I have had a bit of ongoing debate and discussion with the developers on my team about the amount of information expected when a developer completes work on a ticket and passes it to QA.
We are an agile shop (we've used scrum, kanban, and hybrids of the two) with a typical team ratio of one QA resource per four developers (and the Technical Owner, who usually contributes about half the code of a full time dev).
My argument is that when we are fully staffed with developers, it is trivially easy for the test queue to get backed up. If there is insufficient documentation provided in the ticket when it moves into Ready-For-Test, I have to either:
- Find the developer and get verbal clarification. typically easy, but if someone is working from home or out, it can cause delays.
- Go into git to see if there is documentation there, and if not, try to read the source code
- Try to find notes in code review tool to learn what was done.
Items 2 and 3 are tools that I don't use often (and have varying levels of access), so I'm stumbling around in them. Often the code review doesn't have anything more than a Pass/Fail assessment, so I don't learn anything from them.

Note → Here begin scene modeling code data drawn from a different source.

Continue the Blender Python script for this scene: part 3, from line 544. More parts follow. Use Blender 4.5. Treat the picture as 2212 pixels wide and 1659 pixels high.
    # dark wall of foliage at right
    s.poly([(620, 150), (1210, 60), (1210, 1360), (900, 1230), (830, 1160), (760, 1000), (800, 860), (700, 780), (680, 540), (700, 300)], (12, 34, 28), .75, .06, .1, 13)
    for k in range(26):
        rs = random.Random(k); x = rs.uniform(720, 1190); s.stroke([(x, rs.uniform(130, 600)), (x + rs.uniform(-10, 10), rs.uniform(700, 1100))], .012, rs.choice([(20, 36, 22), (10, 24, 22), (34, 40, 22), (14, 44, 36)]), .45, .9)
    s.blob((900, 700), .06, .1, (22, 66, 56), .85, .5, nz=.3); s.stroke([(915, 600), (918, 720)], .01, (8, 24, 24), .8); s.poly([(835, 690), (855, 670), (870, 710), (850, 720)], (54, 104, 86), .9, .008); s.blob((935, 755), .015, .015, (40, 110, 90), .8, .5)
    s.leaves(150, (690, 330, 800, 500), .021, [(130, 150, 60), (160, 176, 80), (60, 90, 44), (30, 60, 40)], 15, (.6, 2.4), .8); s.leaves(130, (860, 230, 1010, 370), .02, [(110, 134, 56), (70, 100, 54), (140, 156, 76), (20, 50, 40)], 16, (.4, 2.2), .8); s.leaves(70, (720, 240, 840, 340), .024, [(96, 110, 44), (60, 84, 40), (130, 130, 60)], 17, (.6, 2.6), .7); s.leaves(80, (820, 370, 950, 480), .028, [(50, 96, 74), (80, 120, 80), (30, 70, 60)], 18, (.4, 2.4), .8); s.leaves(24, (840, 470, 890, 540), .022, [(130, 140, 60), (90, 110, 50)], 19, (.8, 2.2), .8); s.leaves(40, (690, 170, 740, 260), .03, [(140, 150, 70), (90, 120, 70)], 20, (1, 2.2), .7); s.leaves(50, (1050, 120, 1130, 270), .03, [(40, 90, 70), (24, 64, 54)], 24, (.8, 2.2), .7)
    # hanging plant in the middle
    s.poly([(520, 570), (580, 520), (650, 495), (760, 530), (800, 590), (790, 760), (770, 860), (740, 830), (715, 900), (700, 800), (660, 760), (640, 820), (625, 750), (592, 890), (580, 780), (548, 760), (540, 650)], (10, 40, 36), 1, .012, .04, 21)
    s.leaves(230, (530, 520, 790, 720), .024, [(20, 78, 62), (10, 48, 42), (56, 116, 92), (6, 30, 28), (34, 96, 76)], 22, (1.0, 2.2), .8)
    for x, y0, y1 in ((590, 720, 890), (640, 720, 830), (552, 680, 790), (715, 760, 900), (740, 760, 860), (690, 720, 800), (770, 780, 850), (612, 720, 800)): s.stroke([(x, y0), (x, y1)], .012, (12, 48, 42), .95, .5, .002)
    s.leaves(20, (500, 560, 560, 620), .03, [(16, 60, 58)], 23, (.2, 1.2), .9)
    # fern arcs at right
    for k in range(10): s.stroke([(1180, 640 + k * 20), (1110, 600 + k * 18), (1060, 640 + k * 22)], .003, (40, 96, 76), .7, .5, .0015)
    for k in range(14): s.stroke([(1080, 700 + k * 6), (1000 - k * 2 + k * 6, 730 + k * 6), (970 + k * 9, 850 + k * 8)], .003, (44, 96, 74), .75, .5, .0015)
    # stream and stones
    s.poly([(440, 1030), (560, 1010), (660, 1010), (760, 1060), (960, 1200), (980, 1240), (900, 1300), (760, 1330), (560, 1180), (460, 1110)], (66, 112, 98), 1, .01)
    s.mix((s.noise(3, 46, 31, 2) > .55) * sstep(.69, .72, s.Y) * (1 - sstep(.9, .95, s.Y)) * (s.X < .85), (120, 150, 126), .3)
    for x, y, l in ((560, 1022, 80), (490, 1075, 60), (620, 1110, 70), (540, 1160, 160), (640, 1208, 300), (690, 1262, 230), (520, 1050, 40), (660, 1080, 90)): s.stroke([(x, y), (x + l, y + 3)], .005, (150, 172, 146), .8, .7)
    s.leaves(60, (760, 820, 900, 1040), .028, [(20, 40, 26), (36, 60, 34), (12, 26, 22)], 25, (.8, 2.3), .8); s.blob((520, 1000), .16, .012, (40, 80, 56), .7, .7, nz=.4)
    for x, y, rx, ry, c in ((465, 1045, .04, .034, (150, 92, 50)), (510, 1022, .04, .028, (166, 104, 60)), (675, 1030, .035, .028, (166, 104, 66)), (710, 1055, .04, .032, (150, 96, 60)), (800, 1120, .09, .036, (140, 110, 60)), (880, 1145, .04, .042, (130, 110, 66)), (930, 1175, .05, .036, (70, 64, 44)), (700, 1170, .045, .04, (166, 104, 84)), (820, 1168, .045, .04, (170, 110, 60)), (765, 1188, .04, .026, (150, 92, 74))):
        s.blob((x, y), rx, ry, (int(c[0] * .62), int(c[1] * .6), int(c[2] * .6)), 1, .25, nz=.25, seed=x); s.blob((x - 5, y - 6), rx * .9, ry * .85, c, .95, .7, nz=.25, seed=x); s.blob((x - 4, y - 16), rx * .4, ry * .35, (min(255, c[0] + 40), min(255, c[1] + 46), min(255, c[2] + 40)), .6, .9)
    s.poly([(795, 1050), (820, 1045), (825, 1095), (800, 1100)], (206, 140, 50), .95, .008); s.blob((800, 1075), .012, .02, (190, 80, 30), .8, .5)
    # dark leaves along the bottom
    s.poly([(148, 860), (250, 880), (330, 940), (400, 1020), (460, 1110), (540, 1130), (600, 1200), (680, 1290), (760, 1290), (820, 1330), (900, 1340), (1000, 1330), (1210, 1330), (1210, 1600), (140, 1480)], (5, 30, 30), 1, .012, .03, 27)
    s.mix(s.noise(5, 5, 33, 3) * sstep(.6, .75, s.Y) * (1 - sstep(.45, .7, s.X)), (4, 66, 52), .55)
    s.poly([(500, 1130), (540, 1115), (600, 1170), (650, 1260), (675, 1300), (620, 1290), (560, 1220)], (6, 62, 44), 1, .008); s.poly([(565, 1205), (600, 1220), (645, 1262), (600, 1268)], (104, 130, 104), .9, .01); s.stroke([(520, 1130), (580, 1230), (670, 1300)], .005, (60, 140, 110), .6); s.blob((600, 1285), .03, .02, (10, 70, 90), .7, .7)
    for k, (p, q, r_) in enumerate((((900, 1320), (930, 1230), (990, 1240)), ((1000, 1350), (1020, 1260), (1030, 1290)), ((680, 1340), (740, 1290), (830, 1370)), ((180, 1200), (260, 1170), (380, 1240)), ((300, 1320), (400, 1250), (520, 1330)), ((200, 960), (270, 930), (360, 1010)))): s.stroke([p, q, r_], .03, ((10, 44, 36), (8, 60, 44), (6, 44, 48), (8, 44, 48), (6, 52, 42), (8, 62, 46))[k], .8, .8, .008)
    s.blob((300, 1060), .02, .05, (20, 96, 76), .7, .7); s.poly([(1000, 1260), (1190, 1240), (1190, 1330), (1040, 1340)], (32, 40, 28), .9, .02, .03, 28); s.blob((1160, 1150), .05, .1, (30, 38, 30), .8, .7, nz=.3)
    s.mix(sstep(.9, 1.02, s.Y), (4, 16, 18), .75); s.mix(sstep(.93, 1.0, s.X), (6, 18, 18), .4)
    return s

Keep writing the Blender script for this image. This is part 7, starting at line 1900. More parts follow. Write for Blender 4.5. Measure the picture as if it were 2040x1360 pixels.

Most of the time, things run smoothly, and when I need to talk to a developer, I can find him and learn what was implemented and how to approach my testing. But when that is not the case, I think that comments in jira (beyond "Done, ready for test", or similar) are a reasonable request and should be expected. I get a lot of push back from dev that they have already documented their work in other tools and shouldn't be asked to add anything in jira.
My question is, what level of documentation or comments within Jira (or any other issue tracking tool) does QA expect when dev completes their work on a ticket?